When I started building TGP, I kept running into the same conversation. A coach would describe how they managed their business: a course platform for content delivery, a CRM stitched in via Zapier, a Google Sheet tracking client check-ins, a Stripe link for payments, and a separate booking tool that did not talk to any of it. The friction was not a complaint they were making — it was just how coaching businesses worked.
The software ecosystem for coaches has been shaped almost entirely by one use case: selling courses and group programs online. Kajabi, Teachable, Podia, ThriveCart — good tools, well-built, genuinely useful for what they do. But they are designed for a funnel. You build an audience, you sell a thing, you deliver the thing inside a portal. That workflow has a ceiling, and a lot of serious coaches hit it.
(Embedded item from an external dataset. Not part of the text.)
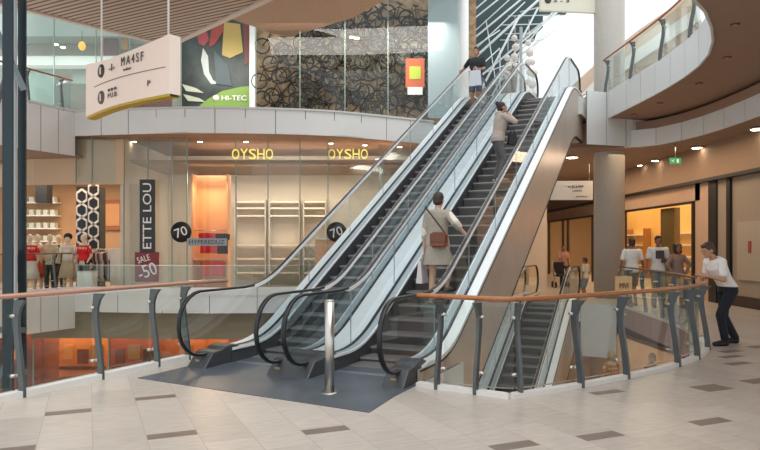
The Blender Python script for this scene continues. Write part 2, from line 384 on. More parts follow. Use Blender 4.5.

The ceiling shows up when a coach starts doing real client work: ongoing one-to-one relationships, group cohorts with custom milestones, structured progress tracking across multiple clients at once, accountability workflows that actually loop back into the coaching relationship. At that point the course platform becomes a storage unit for content, and everything else gets handled in tools that were never designed to work together.
What a practicing coach actually needs looks less like a course portal and more like an operating system. A place where client records, session notes, progress data, and communications live in one structure. A place where the coach can see, at a glance, who needs attention and why. A place where the client experience feels coherent — not a collection of links to different services under different brand names.
TGP is an attempt to build that. Not a course platform with a CRM bolted on. Not a CRM with a content tab. A purpose-built product designed around the real shape of a coaching practice: clients have structured journeys, progress is tracked against defined milestones, payments are handled inside the same system, and the whole thing runs on roles that reflect how coaching businesses actually work — solo coaches, associate coaches, and clients, each with different access and different views.
We are pre-launch. The product is in active development. I am a twenty-year-old building this as the sole founder and engineer, which means I am working inside real constraints — technical choices have to be defensible, and every feature has to earn its complexity. But the direction is clear. The gap between "tool for selling programs" and "operating system for practitioners" is real, and it is worth filling.
This blog will be a running account of how we are building it: what is under the hood, how we are thinking about product decisions, and what we are learning along the way. If you are a coach who has felt this gap, or a builder who is curious about the technical choices, there will be something here for you.